Human Nature x Lucas Foglia – recap
Fotografia Open Milano – (Rogoredo Santa Giulia, Milano) – recap
Essendo un talebano dell’underground, faccio spesso fatica a parlar (bene) di iniziative “istituzionali”, come il progetto in questione, i.e. abbellire i cantieri milanesi con mostre fotografiche open air. C’è sempre il sospetto che “le concessioni” su quei muri le vincano gli amici degli amici, you know what I mean. Essendo un talebano dell’underground, faccio spesso fatica a parlar (bene) del fotografo di turno, in questo caso Lucas Foglia da New York (ma vive a San Francisco): il mondo delle gallerie d’arte è lontano mille miglia dal mio vissuto, dai miei gusti, per non dire dalle mie simpatie. Come nella musica, quando si moltiplicano i manager, gli agenti, gli uffici stampa, il marketing: tutto diventa not my cup of tea. E lo dico con cognizione di causa, visto il trattamento riservatomi dall’agente di una nota fotografa conosciuta causa la comune passione per l’apnea: alla mia domanda “ho qualche soldo da investire, quanto possono costare le foto di…”, la risposta è stata un neanche tanto velato invito a lasciar stare, “il mercato di… viaggia più alto di te”. FOAD, come direbbero i Darkthrone.
Fatte tutte queste premesse, forse perché viaggio verso i 50 e non è più il caso di fare il talebano dell’underground, mi piace spendere due (belle) parole riguardo a ‘Human Nature’. Mi hanno colpito molto, all’inaugurazione “guidata” con Lucas Foglia e l’ottima Giulia Zorzi a fare da traduttrice (BTW, un motivo in più per cui mi viene il sangue alla testa quando si parla di gallerie d’arte: magari voi volate più alti di me, ma io l’inglese lo so, caxxo), alcune parole di spiegazione riguardo al concept di questo progetto. Per una volta il focus non è sulle brutture che noi uomini stiamo facendo al mondo che ci sta attorno. Per una volta il focus non è sullo splendore della natura perduta. Qui il target è mostrare esempi, tentativi, esperimenti, riusciti o meno riusciti, di integrazione tra “human” e “nature”. Potete ben capire che per un ingegnere come il sottoscritto, che lavora anche in zone molto “nature”, e quindi spesso additato come lo “human” distruttore… un concept del genere è una manna dal cielo. Potete ben capire che per un “talebano dell’underground” come il sottoscritto, siamo gente che vive di contrasti, si nutre di provocazioni, cerchiamo di guardare un po’ più in là che “c’è il riscaldamento globale, dobbiamo andare in bici”… un concept del genere è un bel messaggio, fattivo, di speranza.
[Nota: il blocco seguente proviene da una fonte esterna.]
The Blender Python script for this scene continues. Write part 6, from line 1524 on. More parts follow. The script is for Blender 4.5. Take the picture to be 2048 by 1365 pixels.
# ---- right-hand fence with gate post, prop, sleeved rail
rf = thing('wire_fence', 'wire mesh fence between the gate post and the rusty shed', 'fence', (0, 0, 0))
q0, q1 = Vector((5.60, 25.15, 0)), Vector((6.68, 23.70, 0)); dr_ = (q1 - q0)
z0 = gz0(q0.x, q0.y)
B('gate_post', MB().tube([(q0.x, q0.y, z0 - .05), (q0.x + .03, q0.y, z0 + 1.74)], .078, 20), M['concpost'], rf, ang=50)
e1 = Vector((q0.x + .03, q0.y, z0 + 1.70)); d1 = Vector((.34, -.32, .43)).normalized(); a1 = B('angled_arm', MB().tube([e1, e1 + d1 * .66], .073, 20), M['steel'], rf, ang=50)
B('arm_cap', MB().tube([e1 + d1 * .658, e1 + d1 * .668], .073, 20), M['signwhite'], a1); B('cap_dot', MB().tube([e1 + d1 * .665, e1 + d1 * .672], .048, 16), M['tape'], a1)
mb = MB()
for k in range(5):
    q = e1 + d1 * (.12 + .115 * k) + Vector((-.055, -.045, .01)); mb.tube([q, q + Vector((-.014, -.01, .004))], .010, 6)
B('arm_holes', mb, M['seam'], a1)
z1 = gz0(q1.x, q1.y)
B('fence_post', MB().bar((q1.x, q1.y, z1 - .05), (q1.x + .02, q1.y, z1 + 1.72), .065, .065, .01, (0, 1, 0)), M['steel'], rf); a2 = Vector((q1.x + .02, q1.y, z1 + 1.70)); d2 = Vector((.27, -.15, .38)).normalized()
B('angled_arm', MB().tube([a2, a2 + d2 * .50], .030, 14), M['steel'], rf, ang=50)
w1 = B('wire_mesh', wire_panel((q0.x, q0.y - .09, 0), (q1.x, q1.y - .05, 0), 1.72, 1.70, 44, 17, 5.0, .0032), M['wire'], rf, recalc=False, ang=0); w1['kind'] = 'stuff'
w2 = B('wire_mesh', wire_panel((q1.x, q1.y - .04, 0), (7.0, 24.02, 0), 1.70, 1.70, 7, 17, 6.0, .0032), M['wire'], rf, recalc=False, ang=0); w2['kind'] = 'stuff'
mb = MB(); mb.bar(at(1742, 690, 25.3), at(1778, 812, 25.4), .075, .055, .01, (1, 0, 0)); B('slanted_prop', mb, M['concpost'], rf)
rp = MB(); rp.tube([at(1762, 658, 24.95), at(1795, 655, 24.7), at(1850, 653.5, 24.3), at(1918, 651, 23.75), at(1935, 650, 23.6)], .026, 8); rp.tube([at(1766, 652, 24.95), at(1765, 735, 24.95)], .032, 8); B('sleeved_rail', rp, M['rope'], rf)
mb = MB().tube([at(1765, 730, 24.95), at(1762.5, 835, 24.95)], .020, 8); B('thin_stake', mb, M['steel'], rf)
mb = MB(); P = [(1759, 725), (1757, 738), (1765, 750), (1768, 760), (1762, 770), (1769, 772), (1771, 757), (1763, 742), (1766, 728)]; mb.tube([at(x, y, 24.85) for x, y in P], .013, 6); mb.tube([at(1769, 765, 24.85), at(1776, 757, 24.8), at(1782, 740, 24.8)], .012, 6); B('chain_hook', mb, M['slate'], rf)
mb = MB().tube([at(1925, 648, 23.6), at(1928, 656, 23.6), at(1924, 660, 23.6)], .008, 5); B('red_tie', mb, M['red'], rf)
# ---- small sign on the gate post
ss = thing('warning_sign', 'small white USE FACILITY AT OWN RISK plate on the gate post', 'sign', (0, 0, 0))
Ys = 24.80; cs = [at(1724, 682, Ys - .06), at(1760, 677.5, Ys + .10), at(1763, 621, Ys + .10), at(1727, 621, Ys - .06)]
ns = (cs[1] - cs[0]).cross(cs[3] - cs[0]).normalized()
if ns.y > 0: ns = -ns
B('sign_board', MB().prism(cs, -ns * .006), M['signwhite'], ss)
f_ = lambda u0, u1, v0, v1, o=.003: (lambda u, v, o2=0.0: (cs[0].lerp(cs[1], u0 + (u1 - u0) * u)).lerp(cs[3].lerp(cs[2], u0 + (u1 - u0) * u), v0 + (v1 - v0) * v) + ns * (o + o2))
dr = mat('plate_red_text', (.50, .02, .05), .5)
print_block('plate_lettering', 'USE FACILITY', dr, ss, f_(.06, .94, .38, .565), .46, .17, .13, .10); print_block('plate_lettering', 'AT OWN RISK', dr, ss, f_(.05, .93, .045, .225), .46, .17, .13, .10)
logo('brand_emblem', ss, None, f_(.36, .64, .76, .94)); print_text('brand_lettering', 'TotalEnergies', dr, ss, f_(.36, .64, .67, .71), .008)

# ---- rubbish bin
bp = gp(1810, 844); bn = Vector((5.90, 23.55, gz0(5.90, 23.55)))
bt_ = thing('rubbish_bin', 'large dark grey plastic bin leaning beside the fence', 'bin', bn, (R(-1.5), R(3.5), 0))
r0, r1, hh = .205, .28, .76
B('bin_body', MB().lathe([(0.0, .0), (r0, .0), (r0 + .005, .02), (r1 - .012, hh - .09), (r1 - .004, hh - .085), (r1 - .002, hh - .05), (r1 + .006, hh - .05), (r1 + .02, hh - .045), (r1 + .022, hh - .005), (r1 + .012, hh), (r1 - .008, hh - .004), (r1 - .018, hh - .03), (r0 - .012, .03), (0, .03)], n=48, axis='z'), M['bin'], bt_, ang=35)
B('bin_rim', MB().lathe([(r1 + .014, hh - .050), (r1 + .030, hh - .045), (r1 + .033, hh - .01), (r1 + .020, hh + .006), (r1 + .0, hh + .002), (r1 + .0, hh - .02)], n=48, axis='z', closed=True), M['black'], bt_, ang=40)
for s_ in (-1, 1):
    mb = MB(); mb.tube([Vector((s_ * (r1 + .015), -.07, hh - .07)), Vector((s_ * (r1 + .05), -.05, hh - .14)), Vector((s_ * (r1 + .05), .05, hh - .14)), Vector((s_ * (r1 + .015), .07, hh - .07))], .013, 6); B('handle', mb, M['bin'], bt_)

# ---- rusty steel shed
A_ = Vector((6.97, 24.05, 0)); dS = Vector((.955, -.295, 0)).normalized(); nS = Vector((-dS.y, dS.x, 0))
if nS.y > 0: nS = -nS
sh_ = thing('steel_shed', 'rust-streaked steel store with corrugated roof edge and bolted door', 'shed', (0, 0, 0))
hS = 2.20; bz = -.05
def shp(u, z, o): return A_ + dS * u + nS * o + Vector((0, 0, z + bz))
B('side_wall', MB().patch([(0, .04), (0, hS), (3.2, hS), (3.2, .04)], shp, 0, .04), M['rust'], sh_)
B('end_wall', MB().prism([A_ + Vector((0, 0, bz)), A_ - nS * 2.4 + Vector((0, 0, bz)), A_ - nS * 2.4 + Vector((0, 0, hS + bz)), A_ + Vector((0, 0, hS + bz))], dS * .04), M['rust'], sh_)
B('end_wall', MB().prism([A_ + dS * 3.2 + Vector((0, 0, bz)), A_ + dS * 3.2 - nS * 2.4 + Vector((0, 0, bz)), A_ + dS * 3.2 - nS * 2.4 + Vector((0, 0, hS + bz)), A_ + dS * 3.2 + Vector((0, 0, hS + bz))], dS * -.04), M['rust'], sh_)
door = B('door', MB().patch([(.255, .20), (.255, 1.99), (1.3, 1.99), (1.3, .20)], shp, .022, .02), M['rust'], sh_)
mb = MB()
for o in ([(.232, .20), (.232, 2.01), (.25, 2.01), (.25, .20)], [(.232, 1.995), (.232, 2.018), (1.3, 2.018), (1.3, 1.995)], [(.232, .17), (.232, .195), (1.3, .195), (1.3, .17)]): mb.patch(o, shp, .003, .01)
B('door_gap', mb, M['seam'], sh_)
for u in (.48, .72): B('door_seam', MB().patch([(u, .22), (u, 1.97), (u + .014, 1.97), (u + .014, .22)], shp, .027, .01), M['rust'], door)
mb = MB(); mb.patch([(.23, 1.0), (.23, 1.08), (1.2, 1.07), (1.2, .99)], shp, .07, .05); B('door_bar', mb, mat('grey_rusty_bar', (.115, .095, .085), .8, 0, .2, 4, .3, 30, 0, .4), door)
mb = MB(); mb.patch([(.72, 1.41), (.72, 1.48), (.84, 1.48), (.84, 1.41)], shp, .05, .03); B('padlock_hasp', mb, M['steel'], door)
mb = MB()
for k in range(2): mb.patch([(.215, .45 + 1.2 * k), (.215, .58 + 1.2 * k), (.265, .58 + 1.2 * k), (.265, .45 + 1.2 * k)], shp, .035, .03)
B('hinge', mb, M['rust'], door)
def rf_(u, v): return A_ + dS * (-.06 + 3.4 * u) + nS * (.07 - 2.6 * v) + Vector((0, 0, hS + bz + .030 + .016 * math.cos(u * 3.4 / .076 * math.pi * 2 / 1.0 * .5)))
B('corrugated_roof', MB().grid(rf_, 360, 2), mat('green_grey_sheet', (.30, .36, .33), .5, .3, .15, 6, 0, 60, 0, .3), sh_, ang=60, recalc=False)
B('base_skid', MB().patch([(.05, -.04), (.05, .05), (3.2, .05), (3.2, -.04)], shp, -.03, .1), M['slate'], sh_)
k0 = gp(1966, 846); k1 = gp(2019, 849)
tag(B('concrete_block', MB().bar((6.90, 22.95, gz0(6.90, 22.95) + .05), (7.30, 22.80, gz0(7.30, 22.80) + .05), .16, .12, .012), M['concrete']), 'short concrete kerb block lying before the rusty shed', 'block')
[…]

La cosa geniale, poi, è che quelle foto diventeranno, anzi, sono già loro stesse un esperimento di ‘Human Nature’: verranno “brutalizzate” piuttosto che “abbellite” dalla vita che si svolge vicino alla stazione di Rogoredo, dalle attività (dirette e indotte) del cantiere attorno a cui sono esposte. Saranno “live” fino a ottobre. Must go!